時を越えて千華に届いたあっくんからの手紙。意外な場所で見つかった手紙に書かれていた謝罪と感謝の言葉には千華が求めていた気持ちが込められていて、読んでいた私もとても嬉しくなりました。
小学生時代の千華はあっくんにたくさんの勇気をもらったけど、それは彼も同じ気持ちだったんですね。

手紙って時間をかけて書いて、じっくり届けるからこそ、本当の思いが相手にしっかりと伝わり、温かな気持ちにもなるのかなと思いました。

他にも千華と瑠璃子という同級生が、言葉の持つ力で絆を深めていく過程も心に刺さりました。小学生の頃からお互い憧れ同士だった2人が困難を乗り越え、時間をかけて「友達」になるまでの物語は最高にエモかったです。遠回りした分、千華と瑠璃子は素敵な友情が続いていくと予感しました。
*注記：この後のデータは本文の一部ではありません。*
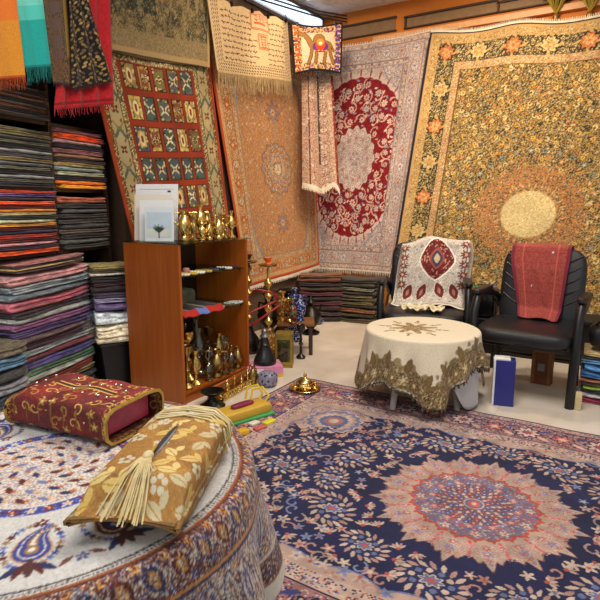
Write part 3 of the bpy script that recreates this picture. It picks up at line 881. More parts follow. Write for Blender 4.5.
def camel_cloth():
    n, m = 120, 120
    cv = Cv(1, 1, n, m, '#c9b696')
    cv.flecks(['#bfab8a', '#d2c0a2'], .5, None, 2)
    d = cv.edge()
    cv.mask(d < .17, '#d7b184'); cv.flecks(['#a8582c', '#4b2c5c', '#d2bc96', '#8a2c28', '#b08c40', '#33222c'], .7, d < .165, 3)
    cv.mask((cv.X < .17) & (((cv.Y * 9) % 1) < .5) & (np.abs(cv.X - .09) < .05), '#c0541c')
    cv.mask((cv.X > .83) & (np.abs(cv.X - .91) < .05) & (((cv.Y * 11) % 1) < .55), '#5b3f8a')
    for k in range(8): cv.flower(.25 + k * .07, .90, .03, 4, ('#5b3470', '#c0541c')[k % 2], '#e6cda4', .7)
    for k in range(7): cv.flower(.24 + k * .085, .10, .03, 4, ('#c9a048', '#5b3470')[k % 2], '#e6cda4', .7)
    fur, lin_ = '#96662f', '#5e3c18'
    for w_, c in ((.012, lin_), (0, fur)):
        cv.disc(.54, .55, .23 + w_, c, .115 + w_)
        cv.disc(.52, .66, .115 + w_, c, .15 + w_)
        cv.line([(.35, .56), (.30, .70), (.24, .78)], .045 + w_, c); cv.disc(.19, .79, .075 + w_, c, .04 + w_, -.4)
        for x, x2, xf in ((.37, .35, .30), (.44, .46, .44), (.66, .64, .62), (.73, .76, .82)): cv.line([(x, .50), (x2, .33), (xf, .17)], .026 + w_, c)
        cv.line([(.76, .56), (.82, .42)], .012 + w_, c)
    cv.disc(.54, .52, .16, '#5a2f7a', .13); cv.disc(.54, .56, .10, '#c8401e', .12); cv.disc(.54, .62, .075, '#c98a2c', .085); cv.disc(.54, .60, .035, '#eadcc0')
    for k in range(7): cv.disc(.42 + k * .04, .43, .016, ('#e0a838', '#c8401e')[k % 2])
    cv.mask(d < .025, '#1d1612')
    A = np.array(onx(318, 50, -2.62)); nrm = Vector((.75, -.66, 0))
    p = lambda x, y: np.array(on_plane(x, y, A, nrm))
    Pt = quad(p(294.5, 73.5), p(340.5, 73), p(291, 23.5), p(342, 23), n, m)
    S, T = ST(n, m)
    Pt += np.array(nrm)[None, None] * (.035 * (np.sin(S * PI) * np.sin(T * PI)) ** .5)[..., None]
    Pt[..., 2] -= (.03 * np.sin(S * PI) * (1 - 2 * (1 - T)))[..., None][..., 0] * 1
    B = A.copy(); Pt -= B
    root = empty('camel_hanging', B, 0, 'small square hanging with a saddled tan camel and black edging', 'hanging')
    sheet('panel', Pt, cv.C, .02, nrm, CLOTH, root, '#3a2a1a')
    per = [Vector(q) for q in list(Pt[0][::8]) + list(Pt[::8, -1]) + list(Pt[-1][::-8]) + list(Pt[::-8, 0])]
    MB().tube(per, .009, 6, True).build('black_edging', P('#15110f', .9), root)
    comb('fringe', list(Pt[0][::2]), (0, 0, -1), .03, P('#17110e', .9), root, .006)
    for k in (14, 104):
        q = Pt[-1][k] + B
        c = empty('clip', q, .8, 'dark metal clip holding the camel hanging at its %s corner' % ('script cloth side' if k < 50 else 'red carpet side'), 'clip', 'clips on the camel hanging')
        MB().box((0, 0, .004), (.022, .02, .034), None, .003).build('jaw', DARKMET, c)
camel_cloth()

def corner_rug():
    """narrow folded rug hanging from the camel clip, its foot turned up"""
    n, m = 60, 160
    cv = Cv(.30, 1.25, n, m, '#b59880')
    cv.flecks(['#a08070', '#cdb8a0', '#8a6a5a', '#b06a4a'], .6, None, 1)
    cv.mask((cv.X > .05) & (cv.X < .06), '#5a3020'); cv.mask((cv.X > .145) & (cv.X < .17) & (cv.Y > .3), '#22181a'); cv.mask((cv.X > .275), '#7a2a22')
    for x, y in scatter(150, 0, 0, .3, 1.25, .03): cv.flower(x, y, ru(.01, .016), 5, rc(['#8a5a4a', '#d2bfa8', '#6a5058', '#a5663e']), '#c9b49c', ru(0, 6))
    for k in range(14): cv.flower(.20, .05 + k * .09, .028, 6, '#d5c2ac', '#9a4a38', 0, '#6a4a40'); cv.flower(.10, .09 + k * .09, .02, 5, '#9a5a40', '#d5c2ac')
    cv.mask(cv.Y < .04, '#d9cab4')
    A = np.array(onx(318, 140, -2.72)); nrm = Vector((.78, -.62, 0)); p = lambda x, y: np.array(on_plane(x, y, A, nrm))
    S, T = ST(n, m)
    Pt = quad(p(301, 186), p(336, 198), p(301, 77), p(331, 77), n, m)
    Pt += np.array(nrm)[None, None] * (.085 * np.abs(np.sin(S * PI * 1.5 + .3)) * (1.15 - .6 * T))[..., None]
    Pt[..., 2] += .10 * np.exp(-((S - .85) / .18) ** 2) * (1 - T) ** 2
    B = A * np.array((1, 1, 0)); Pt -= B
    root = empty('folded_hanging_rug', B, 0, 'narrow folded pinkish rug hanging in pleats beneath the camel hanging', 'rug')
    sheet('pile', Pt, cv.C, .012, nrm, RUG, root, '#4a2a22')
    comb('fringe', list(Pt[0][::1]), (0, 0, -1), .02, P('#dccdb6', .9), root, .012)
corner_rug()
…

本当に仲良くなりたい相手なら、苗字ではなく名前で呼ぶことって友達作りでとても大切なことなのだと思います。(学生なら尚更かも)やっぱり気になっていた相手に名前を覚えてもらえると嬉しくなりますね。

千華とカンジ先生は生徒と先生というより、年の離れた友達みたいな関係のように見えました。日常の謎や文通の件を通して2人の絆はより深まったと思います。大好きな先生や友達と過ごす千華のこれからの日常を想像すると、とてもわくわくした気持ちになりました。

今作は最近の流行りとはかけ離れた作品かもしれないけど、読む人によっては新鮮さや懐かしい気持ちに出会える1冊ではないかと思います。
魅力的な日常の謎とカンジ先生のユニークなキャラクターを楽しみながら、あの頃の純粋な読書体験を思い出してみませんか?